START Stored rows

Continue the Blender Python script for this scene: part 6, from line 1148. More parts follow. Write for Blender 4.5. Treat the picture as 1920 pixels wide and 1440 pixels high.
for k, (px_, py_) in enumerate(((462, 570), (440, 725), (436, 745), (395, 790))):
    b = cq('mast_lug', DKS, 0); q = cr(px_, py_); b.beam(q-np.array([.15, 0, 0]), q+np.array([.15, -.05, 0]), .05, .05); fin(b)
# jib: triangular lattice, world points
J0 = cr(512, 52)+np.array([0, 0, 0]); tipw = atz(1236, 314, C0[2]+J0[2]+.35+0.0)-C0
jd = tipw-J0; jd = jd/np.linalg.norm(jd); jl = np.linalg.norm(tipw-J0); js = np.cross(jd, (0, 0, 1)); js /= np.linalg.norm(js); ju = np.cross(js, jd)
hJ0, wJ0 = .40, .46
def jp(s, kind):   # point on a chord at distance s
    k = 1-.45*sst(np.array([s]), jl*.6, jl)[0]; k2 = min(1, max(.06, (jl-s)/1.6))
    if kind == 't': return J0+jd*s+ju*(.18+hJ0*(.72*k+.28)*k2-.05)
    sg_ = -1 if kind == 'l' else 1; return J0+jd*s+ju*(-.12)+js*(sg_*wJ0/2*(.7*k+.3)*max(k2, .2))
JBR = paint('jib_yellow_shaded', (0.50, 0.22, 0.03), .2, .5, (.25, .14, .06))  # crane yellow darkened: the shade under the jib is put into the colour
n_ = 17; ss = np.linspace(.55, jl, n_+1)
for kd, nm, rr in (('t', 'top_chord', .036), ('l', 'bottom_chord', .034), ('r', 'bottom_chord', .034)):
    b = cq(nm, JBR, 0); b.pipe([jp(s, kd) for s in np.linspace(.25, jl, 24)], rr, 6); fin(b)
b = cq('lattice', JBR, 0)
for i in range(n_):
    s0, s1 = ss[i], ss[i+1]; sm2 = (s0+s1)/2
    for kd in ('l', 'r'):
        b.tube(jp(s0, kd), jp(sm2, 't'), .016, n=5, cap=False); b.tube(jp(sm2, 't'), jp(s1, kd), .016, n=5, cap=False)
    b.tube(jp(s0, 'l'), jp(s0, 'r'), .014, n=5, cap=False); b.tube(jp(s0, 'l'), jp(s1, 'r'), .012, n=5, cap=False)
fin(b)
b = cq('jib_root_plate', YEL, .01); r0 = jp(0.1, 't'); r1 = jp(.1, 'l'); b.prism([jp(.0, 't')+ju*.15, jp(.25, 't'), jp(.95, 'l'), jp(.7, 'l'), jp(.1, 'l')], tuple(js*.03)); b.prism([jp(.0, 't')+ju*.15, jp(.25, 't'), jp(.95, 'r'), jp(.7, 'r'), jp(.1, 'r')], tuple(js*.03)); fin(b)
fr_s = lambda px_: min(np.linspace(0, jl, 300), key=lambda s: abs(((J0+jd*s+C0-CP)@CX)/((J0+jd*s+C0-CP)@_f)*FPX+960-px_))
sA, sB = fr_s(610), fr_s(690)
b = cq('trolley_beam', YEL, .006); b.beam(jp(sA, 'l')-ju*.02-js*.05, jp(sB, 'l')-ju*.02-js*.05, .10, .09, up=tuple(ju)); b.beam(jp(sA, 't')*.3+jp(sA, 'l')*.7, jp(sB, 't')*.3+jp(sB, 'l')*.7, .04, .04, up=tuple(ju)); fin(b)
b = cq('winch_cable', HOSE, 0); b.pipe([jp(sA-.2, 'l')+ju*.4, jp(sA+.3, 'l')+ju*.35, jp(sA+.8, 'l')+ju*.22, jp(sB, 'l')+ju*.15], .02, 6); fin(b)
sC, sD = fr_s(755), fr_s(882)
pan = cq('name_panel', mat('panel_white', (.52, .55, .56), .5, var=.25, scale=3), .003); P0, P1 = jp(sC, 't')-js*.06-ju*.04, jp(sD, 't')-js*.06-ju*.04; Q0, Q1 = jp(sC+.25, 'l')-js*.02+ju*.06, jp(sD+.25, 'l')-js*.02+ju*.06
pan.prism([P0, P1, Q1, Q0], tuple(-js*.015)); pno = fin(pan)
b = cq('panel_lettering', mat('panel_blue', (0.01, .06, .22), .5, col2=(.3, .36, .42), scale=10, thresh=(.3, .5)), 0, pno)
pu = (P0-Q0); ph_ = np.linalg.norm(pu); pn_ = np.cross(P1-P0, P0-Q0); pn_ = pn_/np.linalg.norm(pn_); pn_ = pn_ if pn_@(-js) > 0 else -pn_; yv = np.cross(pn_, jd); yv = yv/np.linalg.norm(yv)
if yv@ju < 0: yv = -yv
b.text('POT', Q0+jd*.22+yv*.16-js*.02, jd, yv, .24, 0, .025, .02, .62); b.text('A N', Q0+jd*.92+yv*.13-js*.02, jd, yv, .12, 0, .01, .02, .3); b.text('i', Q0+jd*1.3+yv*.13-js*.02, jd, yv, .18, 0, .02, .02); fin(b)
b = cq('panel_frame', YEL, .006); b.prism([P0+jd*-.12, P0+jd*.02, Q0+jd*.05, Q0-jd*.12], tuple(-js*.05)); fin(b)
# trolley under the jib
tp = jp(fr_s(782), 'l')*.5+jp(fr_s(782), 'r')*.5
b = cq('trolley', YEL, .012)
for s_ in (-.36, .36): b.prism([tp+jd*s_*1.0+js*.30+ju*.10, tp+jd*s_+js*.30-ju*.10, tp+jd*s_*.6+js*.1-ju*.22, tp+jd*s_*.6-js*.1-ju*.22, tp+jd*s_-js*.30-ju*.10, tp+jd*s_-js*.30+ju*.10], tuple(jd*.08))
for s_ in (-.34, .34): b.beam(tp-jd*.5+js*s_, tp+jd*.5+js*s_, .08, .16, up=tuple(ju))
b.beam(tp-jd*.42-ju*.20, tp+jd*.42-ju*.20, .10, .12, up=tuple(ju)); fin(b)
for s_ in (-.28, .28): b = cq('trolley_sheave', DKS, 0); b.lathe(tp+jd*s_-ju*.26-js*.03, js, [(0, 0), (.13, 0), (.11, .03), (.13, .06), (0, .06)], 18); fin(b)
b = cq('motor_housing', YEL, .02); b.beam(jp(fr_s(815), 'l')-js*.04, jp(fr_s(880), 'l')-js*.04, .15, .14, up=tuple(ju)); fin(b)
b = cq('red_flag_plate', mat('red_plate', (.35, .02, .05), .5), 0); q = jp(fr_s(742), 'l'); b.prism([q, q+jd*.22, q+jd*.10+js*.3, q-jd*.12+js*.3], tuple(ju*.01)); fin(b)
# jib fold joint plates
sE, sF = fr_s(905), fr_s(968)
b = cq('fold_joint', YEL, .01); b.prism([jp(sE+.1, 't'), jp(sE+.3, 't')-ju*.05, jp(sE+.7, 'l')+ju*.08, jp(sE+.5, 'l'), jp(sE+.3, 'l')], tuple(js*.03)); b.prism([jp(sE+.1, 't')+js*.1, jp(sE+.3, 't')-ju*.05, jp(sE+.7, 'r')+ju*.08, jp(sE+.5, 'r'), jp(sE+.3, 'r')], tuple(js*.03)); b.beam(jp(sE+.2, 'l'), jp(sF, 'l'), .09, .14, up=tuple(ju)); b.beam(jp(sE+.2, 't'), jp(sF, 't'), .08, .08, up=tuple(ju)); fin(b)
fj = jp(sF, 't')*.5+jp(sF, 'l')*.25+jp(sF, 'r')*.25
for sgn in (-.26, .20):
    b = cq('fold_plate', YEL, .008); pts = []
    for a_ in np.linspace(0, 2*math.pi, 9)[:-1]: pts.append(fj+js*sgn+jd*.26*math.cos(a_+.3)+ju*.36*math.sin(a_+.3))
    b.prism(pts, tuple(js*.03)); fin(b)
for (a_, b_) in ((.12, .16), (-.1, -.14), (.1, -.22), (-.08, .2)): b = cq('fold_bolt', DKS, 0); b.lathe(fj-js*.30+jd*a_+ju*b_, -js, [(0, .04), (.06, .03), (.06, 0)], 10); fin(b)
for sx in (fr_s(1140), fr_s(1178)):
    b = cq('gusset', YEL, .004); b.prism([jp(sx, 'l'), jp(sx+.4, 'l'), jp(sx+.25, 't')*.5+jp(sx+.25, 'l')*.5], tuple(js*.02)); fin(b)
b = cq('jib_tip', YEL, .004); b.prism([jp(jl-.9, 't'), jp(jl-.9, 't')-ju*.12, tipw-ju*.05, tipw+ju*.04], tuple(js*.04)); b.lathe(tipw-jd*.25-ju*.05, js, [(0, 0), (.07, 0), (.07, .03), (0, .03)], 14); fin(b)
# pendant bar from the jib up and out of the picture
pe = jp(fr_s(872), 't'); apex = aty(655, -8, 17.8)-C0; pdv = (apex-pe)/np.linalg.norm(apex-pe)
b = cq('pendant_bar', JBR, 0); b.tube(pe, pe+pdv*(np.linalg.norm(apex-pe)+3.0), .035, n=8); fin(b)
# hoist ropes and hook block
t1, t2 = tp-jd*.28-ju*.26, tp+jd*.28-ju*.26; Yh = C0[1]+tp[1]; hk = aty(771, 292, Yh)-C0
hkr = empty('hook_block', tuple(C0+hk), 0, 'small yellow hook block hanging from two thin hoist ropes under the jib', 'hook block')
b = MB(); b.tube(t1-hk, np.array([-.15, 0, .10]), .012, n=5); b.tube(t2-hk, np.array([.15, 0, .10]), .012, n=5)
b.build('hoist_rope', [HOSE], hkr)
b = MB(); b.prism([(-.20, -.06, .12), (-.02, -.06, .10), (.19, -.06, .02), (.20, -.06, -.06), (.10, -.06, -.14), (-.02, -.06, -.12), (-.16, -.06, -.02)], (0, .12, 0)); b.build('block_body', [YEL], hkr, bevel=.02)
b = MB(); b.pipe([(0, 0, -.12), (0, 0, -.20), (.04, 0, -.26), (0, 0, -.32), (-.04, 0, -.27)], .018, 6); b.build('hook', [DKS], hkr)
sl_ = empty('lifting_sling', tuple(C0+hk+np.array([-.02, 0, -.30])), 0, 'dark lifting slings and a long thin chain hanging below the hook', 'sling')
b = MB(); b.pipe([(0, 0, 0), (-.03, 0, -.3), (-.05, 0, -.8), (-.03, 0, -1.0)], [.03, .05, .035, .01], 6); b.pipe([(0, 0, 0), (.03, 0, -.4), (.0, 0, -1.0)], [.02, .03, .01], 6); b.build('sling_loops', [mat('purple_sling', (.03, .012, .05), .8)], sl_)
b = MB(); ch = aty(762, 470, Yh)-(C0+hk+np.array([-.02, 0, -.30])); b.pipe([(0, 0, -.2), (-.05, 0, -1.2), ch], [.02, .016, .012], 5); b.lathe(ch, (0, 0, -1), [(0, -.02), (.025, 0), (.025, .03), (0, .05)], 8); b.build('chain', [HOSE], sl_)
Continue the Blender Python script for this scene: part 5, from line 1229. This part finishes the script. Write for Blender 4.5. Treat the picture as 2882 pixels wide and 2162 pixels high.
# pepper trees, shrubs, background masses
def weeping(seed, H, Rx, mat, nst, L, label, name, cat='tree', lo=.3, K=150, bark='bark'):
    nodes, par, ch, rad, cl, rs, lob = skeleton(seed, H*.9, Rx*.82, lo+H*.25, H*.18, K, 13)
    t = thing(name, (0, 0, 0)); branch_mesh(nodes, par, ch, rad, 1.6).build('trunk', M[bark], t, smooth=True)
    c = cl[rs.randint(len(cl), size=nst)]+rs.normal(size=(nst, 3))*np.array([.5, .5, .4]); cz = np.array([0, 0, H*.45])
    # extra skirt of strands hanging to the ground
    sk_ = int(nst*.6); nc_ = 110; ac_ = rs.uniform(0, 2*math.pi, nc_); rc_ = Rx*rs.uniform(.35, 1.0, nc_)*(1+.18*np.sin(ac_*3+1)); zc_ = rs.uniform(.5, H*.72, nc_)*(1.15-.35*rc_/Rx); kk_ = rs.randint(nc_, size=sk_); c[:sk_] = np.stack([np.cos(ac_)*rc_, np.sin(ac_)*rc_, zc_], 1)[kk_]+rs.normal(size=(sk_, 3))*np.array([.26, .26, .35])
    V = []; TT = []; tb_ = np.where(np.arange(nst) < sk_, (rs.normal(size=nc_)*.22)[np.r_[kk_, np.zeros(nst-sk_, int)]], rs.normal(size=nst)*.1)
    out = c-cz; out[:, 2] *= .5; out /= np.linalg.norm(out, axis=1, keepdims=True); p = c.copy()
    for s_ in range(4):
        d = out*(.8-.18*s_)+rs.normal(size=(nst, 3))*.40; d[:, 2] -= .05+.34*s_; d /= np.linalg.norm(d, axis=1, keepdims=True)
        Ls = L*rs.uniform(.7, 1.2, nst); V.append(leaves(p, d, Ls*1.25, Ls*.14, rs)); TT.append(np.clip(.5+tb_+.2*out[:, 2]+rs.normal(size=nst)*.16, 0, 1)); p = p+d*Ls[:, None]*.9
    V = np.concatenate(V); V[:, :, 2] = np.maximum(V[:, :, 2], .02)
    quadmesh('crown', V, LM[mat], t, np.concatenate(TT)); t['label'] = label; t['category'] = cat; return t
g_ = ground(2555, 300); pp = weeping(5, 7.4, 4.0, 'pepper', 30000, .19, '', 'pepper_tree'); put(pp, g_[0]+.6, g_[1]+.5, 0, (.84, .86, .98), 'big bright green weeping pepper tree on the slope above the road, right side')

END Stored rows

Where a line holds "high", copy that line.

Continue the Blender Python script for this scene: part 6, from line 1148. More parts follow. Write for Blender 4.5. Treat the picture as 1920 pixels wide and 1440 pixels high.
Continue the Blender Python script for this scene: part 5, from line 1229. This part finishes the script. Write for Blender 4.5. Treat the picture as 2882 pixels wide and 2162 pixels high.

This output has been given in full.